**TASK TO CARRY OUT**
Output the data word for word, dropping every image.

**PROVIDED DATA**
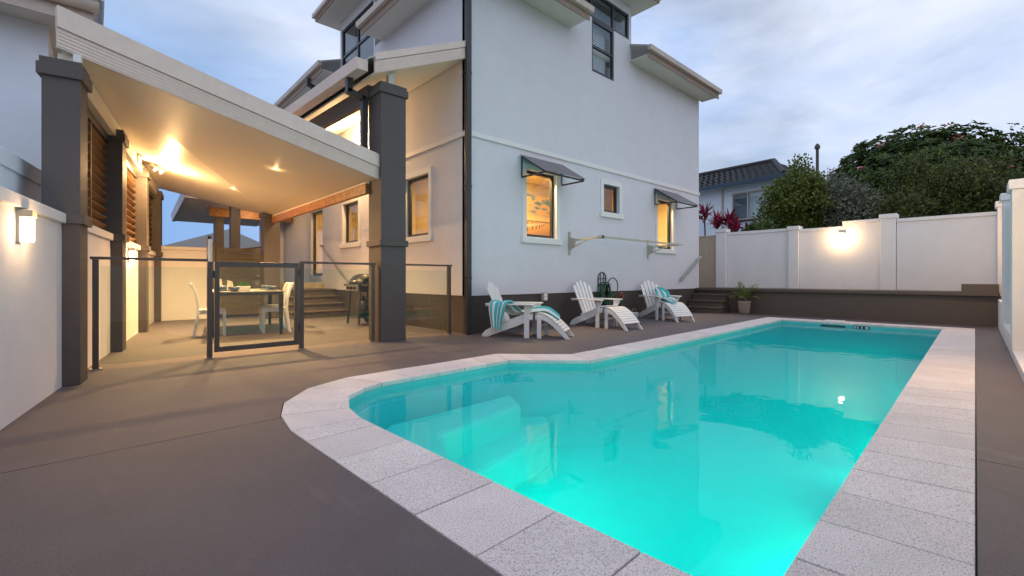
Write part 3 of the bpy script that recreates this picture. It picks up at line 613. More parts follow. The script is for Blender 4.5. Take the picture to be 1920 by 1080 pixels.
ver.part('downpipe', MB().bar((gx(7.0) - .03, 6.98, 4.14), (gx(7.0) - .03, 6.98, 3.90), .1, .09).bar((gx(7.0) - .07, 6.98, 3.93), (3.14, 6.98, 3.86), .1, .09).bar((3.14, 6.98, 3.9), (3.14, 6.98, 2.9), .1, .1), 'charcoal', bevel=.008)
# wall lamp under the verandah
vl = Thing('wall_lamp', (HX - .06, 10.7, 4.2), 'warm wall lamp glowing under the verandah roof', 'lamp')
vl.part('housing', MB().box(HX - .1, 10.64, 4.1, HX - .001, 10.76, 4.2), 'charcoal'); vl.part('lamp_glass', MB().box(HX - .09, 10.65, 4.0, HX - .01, 10.75, 4.098), 'lampon')
vl.light('wall_light', (HX - .32, 10.7, 4.15), 300, WARM, radius=.06)

# ================================================================== COLUMNS
def column(fr, a0, a1, b0, b1, ztop, label, capz=None, mid=(1.5, 1.595), base=0.0, group='dark rendered columns'):
    c = fr((a0 + a1) / 2, (b0 + b1) / 2, base); t = Thing('column', c, label, 'column', group=group)
    t.part('shaft', MB(fr).box(a0, b0, base, a1, b1, ztop), 'colpaint', bevel=.006)
    if mid: t.part('band', MB(fr).box(a0 - .03, b0 - .03, mid[0], a1 + .03, b1 + .03, mid[1]), 'colpaint', bevel=.006)
    t.part('cap', MB(fr).box(a0 - .03, b0 - .03, ztop - .16, a1 + .03, b1 + .03, ztop - .05), 'colpaint', bevel=.006)
    t.part('top', MB(fr).box(a0 - .012, b0 - .012, ztop - .05, a1 + .012, b1 + .012, ztop + .005), 'colpaint')
    return t
W0 = Fr(0, 0, 0)
column(W0, 3.235, 3.665, 6.58, 7.02, 4.05, 'tall dark column standing between glass fence panels in front of house')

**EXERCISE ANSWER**
Write part 3 of the bpy script that recreates this picture. It picks up at line 613. More parts follow. The script is for Blender 4.5. Take the picture to be 1920 by 1080 pixels.
ver.part('downpipe', MB().bar((gx(7.0) - .03, 6.98, 4.14), (gx(7.0) - .03, 6.98, 3.90), .1, .09).bar((gx(7.0) - .07, 6.98, 3.93), (3.14, 6.98, 3.86), .1, .09).bar((3.14, 6.98, 3.9), (3.14, 6.98, 2.9), .1, .1), 'charcoal', bevel=.008)
# wall lamp under the verandah
vl = Thing('wall_lamp', (HX - .06, 10.7, 4.2), 'warm wall lamp glowing under the verandah roof', 'lamp')
vl.part('housing', MB().box(HX - .1, 10.64, 4.1, HX - .001, 10.76, 4.2), 'charcoal'); vl.part('lamp_glass', MB().box(HX - .09, 10.65, 4.0, HX - .01, 10.75, 4.098), 'lampon')
vl.light('wall_light', (HX - .32, 10.7, 4.15), 300, WARM, radius=.06)

# ================================================================== COLUMNS
def column(fr, a0, a1, b0, b1, ztop, label, capz=None, mid=(1.5, 1.595), base=0.0, group='dark rendered columns'):
    c = fr((a0 + a1) / 2, (b0 + b1) / 2, base); t = Thing('column', c, label, 'column', group=group)
    t.part('shaft', MB(fr).box(a0, b0, base, a1, b1, ztop), 'colpaint', bevel=.006)
    if mid: t.part('band', MB(fr).box(a0 - .03, b0 - .03, mid[0], a1 + .03, b1 + .03, mid[1]), 'colpaint', bevel=.006)
    t.part('cap', MB(fr).box(a0 - .03, b0 - .03, ztop - .16, a1 + .03, b1 + .03, ztop - .05), 'colpaint', bevel=.006)
    t.part('top', MB(fr).box(a0 - .012, b0 - .012, ztop - .05, a1 + .012, b1 + .012, ztop + .005), 'colpaint')
    return t
W0 = Fr(0, 0, 0)
column(W0, 3.235, 3.665, 6.58, 7.02, 4.05, 'tall dark column standing between glass fence panels in front of house')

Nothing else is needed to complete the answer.